As anyone who has watched even a small amount of sports and has had to endure the countless commercials for Sonic Drive-In knows, drive-in restaurants are still around in America.
But overall, they are as faded as an old pair of jeans. As rare as video stores. As vintage as pinball machines.
Oh we have drive-thru restaurants. Every fast food chain in the country has one in nearly every city. And then some. But those are not stay-and-eat-in-your-car spots. Instead, they are grab and go places.
But there was a time when drive-in restaurants were a big part of the American culinary scene. They were lifestyle places, where parents took their kids and sex-charged teenagers would hang out after school. They were as American as the hamburger. Some had girls in those 50s pleated skirts on roller skates rolling out to cars to take orders and deliver food.

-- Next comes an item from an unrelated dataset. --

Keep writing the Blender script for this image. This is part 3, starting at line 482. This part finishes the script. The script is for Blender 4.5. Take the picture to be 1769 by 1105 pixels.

The 50s-themed TV show Happy Days embraced this part of American culture by having the show’s characters spent much of their leisure time at a fictional drive-in restaurant called Arnold’s, and one was also a focal point of the classic movie American Graffiti.
What Is A Drive-In Restaurant?
A drive-in restaurant is a restaurant in which you drive into, park in the parking lot, oder through a loudspeaker with a menu next to it and wait for someone to bring the food to your car, where you eat it.
The food comes on a tray with little hooks on it, which are supposed to rest securely on a partially-opened driver’s side window. Tho what really happens is that it tilts to the right or left, dumping your food and drinks either on the pavement or your lap.
Anyway, the idea is to pass the food around to others and everyone eats in the car. You can listen to music or whatever and it is, in theory anyway, a good bonding experience for dates, families and friends.
It differs from a drive-thru restaurant – McDonald’s, Burger King, Taco Bell, basically any fast-food joint – in that at a drive in you park and at a drive-thru you leave as fast as you can get out of the line.
Where To Find Drive-In Restaurants In The USA

Sonic is about the only drive-in chain still in operation, as most of the survivors are local one-place restaurants. Some of them are: Keller’s Drive-In in Dallas’ Weber’s Drive-in outside of Philadelphia; Cameron’s Lobster House in Brunswick, Maine (most drive-thru menus are burger joints but this one reflects the culinary tastes of its area); Johnny’s Drive-In located in Elvis’ birthplace of Tupelo, Miss.; Burgermeister in Seattle and perhaps the most famous of them all (certainly throughout the South) the greasy-but-good Varsity in Atlanta. The latter has a vry busy indoor counter and seating, too, so it’s really a hybrid.
Drive-In Movie Theaters Are Dying, Too
America had not just drive-in restaurants but drive-in movie theaters, too. Those were great, as anyone who has seen the movie Grease or who has ever been to one can attest to, as they were ideal to take dates to because it’s much easier to make out in a car than in the back of a standard movie theater.
The concept was to drive your car up to a spot next to a little box, which was a small speaker that attached to your partially rolled-down window, much like the tray at a drive-in restaurant. But instead of spilling food, it spilled sound all over the place to the point you could hardly hear the movie.
But heck most – if not all – teenagers cared nothing about the movie. To them it was a chance to make a move on that girl you’ve been eyeing for a while and finally agreed to go on a date with you.
Not that I would know, mind you because by the time I got old enough to see if that tactic actually worked, drive-in movie theaters had given way to the multi-screen, no-personality monsters of the modern era and today all but a handful remain across the country.
That development doesn’t really affect me because as anyone who knows me can tell you, I hardly ever go to a movie theater. I saw one movie all of last year, Top Gun: Maverick, and it had been so long since I’ve been inside a theater, I liked the big recliners more than I did the flick.
But man, it would have been nice to have been a teenager – or heck, a college student or even post-college – at a drive-in theater.
Still it’s nice to reflect back on a country’s culture and it is good that a few places are indeed preserving the past.